The clustered movable PA concept introduced enables efficient physical-layer ISAC design by leveraging flexible, real-time reconfigurability at both the spatial (beamforming) and angular (diversity) dimensions. For ISAC systems where the target RCS exhibits non-trivial angular variation—which holds in most practical environments—such adaptive architectures provide direct gains in sensing reliability, with rigorous control over communication QoS via joint optimization.

The work demonstrates the necessity of modeling RCS correlation both for accurate performance prediction and for algorithmic design: ignoring this (as in much recent ISAC literature) leads to overoptimistic reliability estimates.

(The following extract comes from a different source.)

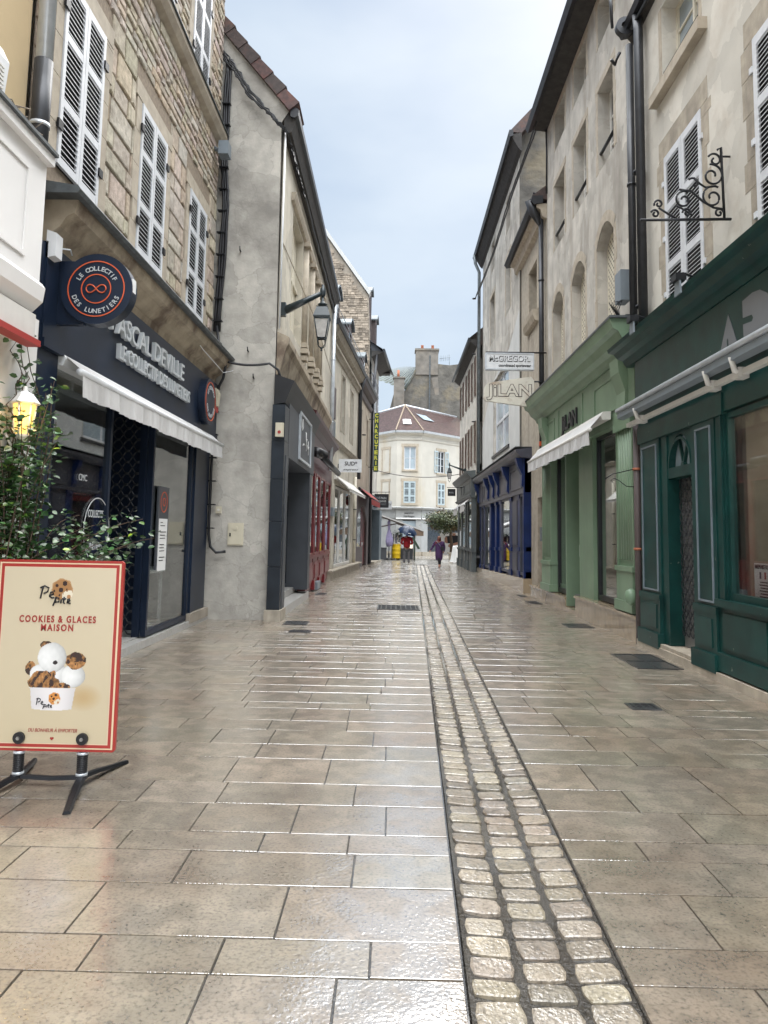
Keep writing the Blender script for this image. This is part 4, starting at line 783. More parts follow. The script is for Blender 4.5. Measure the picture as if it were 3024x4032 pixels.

The findings also underscore that complexity- and cost-effective angular diversity can be realized via PA clusters, without resorting to large geographically distributed antenna infrastructures.

The framework supports scalable extension to broader ISAC modalities, including dynamic (moving) targets, multipath-rich scenarios, or even multi-target configurations. An open question is the impact of hardware non-idealities, such as actuation latency, mutual coupling, or limited channel state information, as well as integration with higher-layer resource management (e.g., multi-cell coordination).

Conclusion

This work provides a formal analysis of ISAC employing dynamically activated, spatially diverse PA clusters, demonstrating significant improvements in sensing outage probability under practical constraints and real-world target models. By tightly integrating cluster scheduling and PA position optimization within a mathematically rigorous surrogate, and quantifying the inherent trade-offs, the results advance physical-layer ISAC design and open avenues for further research on flexible hardware architectures and robust joint radar-communications systems.